There’s been a paradigm shift in which NASA and the commercial space industry are now working together in ways that are still mind-boggling to people like me who’ve been following them for a long time.
More from Joe Pappalardo at The Signal:
“Artemis 1 is a shakedown cruise—a performance test—for the rocket and capsule system. It’ll test the navigation systems and the spacecraft’s engines to get into lunar orbit. Then the capsule will fly unmanned around the moon in a very wide and long arc—even wider and longer than Apollo 13’s in 1970. It’ll loop around, come back to Earth, and land somewhere in the Pacific Ocean. This capsule—the Orion capsule, built by Boeing—is what the crew will ride in to get to the moon on future missions.”

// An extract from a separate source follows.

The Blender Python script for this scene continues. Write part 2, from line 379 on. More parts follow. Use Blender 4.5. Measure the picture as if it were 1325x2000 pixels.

“NASA talks about going back to the moon as a means of preparing to land on Mars—though if that’s what they really care about, I wonder why they don’t focus on it more directly, given that the moon and Mars are radically different. When you speak to lower-level people at NASA who do a lot of serious thinking, you realize the moon is going to end up being a kind of resource outpost for trips into space. Ice trapped in its poles will be convertible into fuel for ships to travel greater distances. NASA ultimately wants to have a permanent space station, the Lunar Gateway, orbiting the moon as a place where you can get supplies or use an excellent communications system. Think of it as being like a hotel and telegraph office in the Wild West—and maybe, in the future, a fueling station.”
“There wouldn’t be an Artemis program without the commercial industry. There are commercial missions with robotic landers that will lay the groundwork for astronauts to return to the moon, and there will be a SpaceX Starship taking those astronauts to the lunar surface on NASA’s behalf. That’s an enormous role. Follow-on missions will involve other companies like Blue Origin. It’d be a lot easier to imagine private companies landing on the moon without NASA than to imagine NASA landing on the moon without private companies.”